═══ RECORDED INFORMATION

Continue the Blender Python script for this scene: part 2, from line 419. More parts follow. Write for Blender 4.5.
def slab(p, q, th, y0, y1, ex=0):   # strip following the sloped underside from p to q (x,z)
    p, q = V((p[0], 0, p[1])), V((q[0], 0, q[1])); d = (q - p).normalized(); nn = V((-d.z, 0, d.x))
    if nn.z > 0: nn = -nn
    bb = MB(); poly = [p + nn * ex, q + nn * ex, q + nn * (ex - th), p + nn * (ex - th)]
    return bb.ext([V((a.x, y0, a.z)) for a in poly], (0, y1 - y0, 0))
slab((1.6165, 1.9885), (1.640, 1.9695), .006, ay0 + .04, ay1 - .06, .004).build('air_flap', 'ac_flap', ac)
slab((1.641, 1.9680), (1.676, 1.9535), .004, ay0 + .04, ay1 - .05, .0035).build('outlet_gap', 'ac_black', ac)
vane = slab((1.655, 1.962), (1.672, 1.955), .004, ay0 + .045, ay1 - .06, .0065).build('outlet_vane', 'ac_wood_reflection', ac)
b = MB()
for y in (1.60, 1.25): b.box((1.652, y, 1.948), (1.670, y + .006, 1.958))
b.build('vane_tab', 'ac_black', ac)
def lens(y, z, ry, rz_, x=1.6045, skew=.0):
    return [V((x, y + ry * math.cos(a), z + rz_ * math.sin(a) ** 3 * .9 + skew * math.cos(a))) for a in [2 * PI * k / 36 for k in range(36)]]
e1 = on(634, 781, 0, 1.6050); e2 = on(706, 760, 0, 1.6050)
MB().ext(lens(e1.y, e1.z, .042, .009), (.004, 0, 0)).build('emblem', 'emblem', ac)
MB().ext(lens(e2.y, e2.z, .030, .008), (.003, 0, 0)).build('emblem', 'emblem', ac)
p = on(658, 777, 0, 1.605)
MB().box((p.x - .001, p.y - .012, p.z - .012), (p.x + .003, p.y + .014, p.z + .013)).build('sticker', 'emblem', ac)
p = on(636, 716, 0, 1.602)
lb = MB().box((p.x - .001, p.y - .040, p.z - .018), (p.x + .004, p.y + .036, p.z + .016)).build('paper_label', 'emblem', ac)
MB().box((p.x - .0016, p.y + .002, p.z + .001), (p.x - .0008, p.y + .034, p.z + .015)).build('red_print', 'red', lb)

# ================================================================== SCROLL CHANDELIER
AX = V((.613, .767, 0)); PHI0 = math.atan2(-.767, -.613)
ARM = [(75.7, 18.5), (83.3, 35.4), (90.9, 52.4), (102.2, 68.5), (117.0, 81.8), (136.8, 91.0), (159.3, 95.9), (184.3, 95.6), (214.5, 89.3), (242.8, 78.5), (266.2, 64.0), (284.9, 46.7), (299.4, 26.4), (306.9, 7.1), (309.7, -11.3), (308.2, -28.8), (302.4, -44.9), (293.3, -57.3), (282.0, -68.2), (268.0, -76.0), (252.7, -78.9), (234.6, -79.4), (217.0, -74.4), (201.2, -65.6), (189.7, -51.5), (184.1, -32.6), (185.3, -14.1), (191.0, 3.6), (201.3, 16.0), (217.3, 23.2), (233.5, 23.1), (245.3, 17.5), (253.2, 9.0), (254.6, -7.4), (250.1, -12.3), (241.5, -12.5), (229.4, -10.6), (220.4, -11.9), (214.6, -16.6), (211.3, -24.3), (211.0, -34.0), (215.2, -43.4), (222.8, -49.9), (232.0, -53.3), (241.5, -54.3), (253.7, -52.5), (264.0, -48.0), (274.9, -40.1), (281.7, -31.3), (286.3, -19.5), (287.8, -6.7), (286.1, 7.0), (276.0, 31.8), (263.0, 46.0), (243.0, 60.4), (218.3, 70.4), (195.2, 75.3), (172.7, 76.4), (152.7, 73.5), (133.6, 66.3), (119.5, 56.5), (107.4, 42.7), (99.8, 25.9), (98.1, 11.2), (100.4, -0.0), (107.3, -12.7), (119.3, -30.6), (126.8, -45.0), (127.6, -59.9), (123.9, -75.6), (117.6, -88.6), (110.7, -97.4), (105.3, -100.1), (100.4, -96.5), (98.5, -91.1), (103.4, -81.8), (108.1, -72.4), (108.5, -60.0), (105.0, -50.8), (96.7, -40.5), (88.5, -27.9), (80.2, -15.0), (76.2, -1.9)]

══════

**WORK TO BE COMPLETED**
Extract the full listing and reproduce each line exactly.

**TASK RESPONSE**
Continue the Blender Python script for this scene: part 2, from line 419. More parts follow. Write for Blender 4.5.
def slab(p, q, th, y0, y1, ex=0):   # strip following the sloped underside from p to q (x,z)
    p, q = V((p[0], 0, p[1])), V((q[0], 0, q[1])); d = (q - p).normalized(); nn = V((-d.z, 0, d.x))
    if nn.z > 0: nn = -nn
    bb = MB(); poly = [p + nn * ex, q + nn * ex, q + nn * (ex - th), p + nn * (ex - th)]
    return bb.ext([V((a.x, y0, a.z)) for a in poly], (0, y1 - y0, 0))
slab((1.6165, 1.9885), (1.640, 1.9695), .006, ay0 + .04, ay1 - .06, .004).build('air_flap', 'ac_flap', ac)
slab((1.641, 1.9680), (1.676, 1.9535), .004, ay0 + .04, ay1 - .05, .0035).build('outlet_gap', 'ac_black', ac)
vane = slab((1.655, 1.962), (1.672, 1.955), .004, ay0 + .045, ay1 - .06, .0065).build('outlet_vane', 'ac_wood_reflection', ac)
b = MB()
for y in (1.60, 1.25): b.box((1.652, y, 1.948), (1.670, y + .006, 1.958))
b.build('vane_tab', 'ac_black', ac)
def lens(y, z, ry, rz_, x=1.6045, skew=.0):
    return [V((x, y + ry * math.cos(a), z + rz_ * math.sin(a) ** 3 * .9 + skew * math.cos(a))) for a in [2 * PI * k / 36 for k in range(36)]]
e1 = on(634, 781, 0, 1.6050); e2 = on(706, 760, 0, 1.6050)
MB().ext(lens(e1.y, e1.z, .042, .009), (.004, 0, 0)).build('emblem', 'emblem', ac)
MB().ext(lens(e2.y, e2.z, .030, .008), (.003, 0, 0)).build('emblem', 'emblem', ac)
p = on(658, 777, 0, 1.605)
MB().box((p.x - .001, p.y - .012, p.z - .012), (p.x + .003, p.y + .014, p.z + .013)).build('sticker', 'emblem', ac)
p = on(636, 716, 0, 1.602)
lb = MB().box((p.x - .001, p.y - .040, p.z - .018), (p.x + .004, p.y + .036, p.z + .016)).build('paper_label', 'emblem', ac)
MB().box((p.x - .0016, p.y + .002, p.z + .001), (p.x - .0008, p.y + .034, p.z + .015)).build('red_print', 'red', lb)

# ================================================================== SCROLL CHANDELIER
AX = V((.613, .767, 0)); PHI0 = math.atan2(-.767, -.613)
ARM = [(75.7, 18.5), (83.3, 35.4), (90.9, 52.4), (102.2, 68.5), (117.0, 81.8), (136.8, 91.0), (159.3, 95.9), (184.3, 95.6), (214.5, 89.3), (242.8, 78.5), (266.2, 64.0), (284.9, 46.7), (299.4, 26.4), (306.9, 7.1), (309.7, -11.3), (308.2, -28.8), (302.4, -44.9), (293.3, -57.3), (282.0, -68.2), (268.0, -76.0), (252.7, -78.9), (234.6, -79.4), (217.0, -74.4), (201.2, -65.6), (189.7, -51.5), (184.1, -32.6), (185.3, -14.1), (191.0, 3.6), (201.3, 16.0), (217.3, 23.2), (233.5, 23.1), (245.3, 17.5), (253.2, 9.0), (254.6, -7.4), (250.1, -12.3), (241.5, -12.5), (229.4, -10.6), (220.4, -11.9), (214.6, -16.6), (211.3, -24.3), (211.0, -34.0), (215.2, -43.4), (222.8, -49.9), (232.0, -53.3), (241.5, -54.3), (253.7, -52.5), (264.0, -48.0), (274.9, -40.1), (281.7, -31.3), (286.3, -19.5), (287.8, -6.7), (286.1, 7.0), (276.0, 31.8), (263.0, 46.0), (243.0, 60.4), (218.3, 70.4), (195.2, 75.3), (172.7, 76.4), (152.7, 73.5), (133.6, 66.3), (119.5, 56.5), (107.4, 42.7), (99.8, 25.9), (98.1, 11.2), (100.4, -0.0), (107.3, -12.7), (119.3, -30.6), (126.8, -45.0), (127.6, -59.9), (123.9, -75.6), (117.6, -88.6), (110.7, -97.4), (105.3, -100.1), (100.4, -96.5), (98.5, -91.1), (103.4, -81.8), (108.1, -72.4), (108.5, -60.0), (105.0, -50.8), (96.7, -40.5), (88.5, -27.9), (80.2, -15.0), (76.2, -1.9)]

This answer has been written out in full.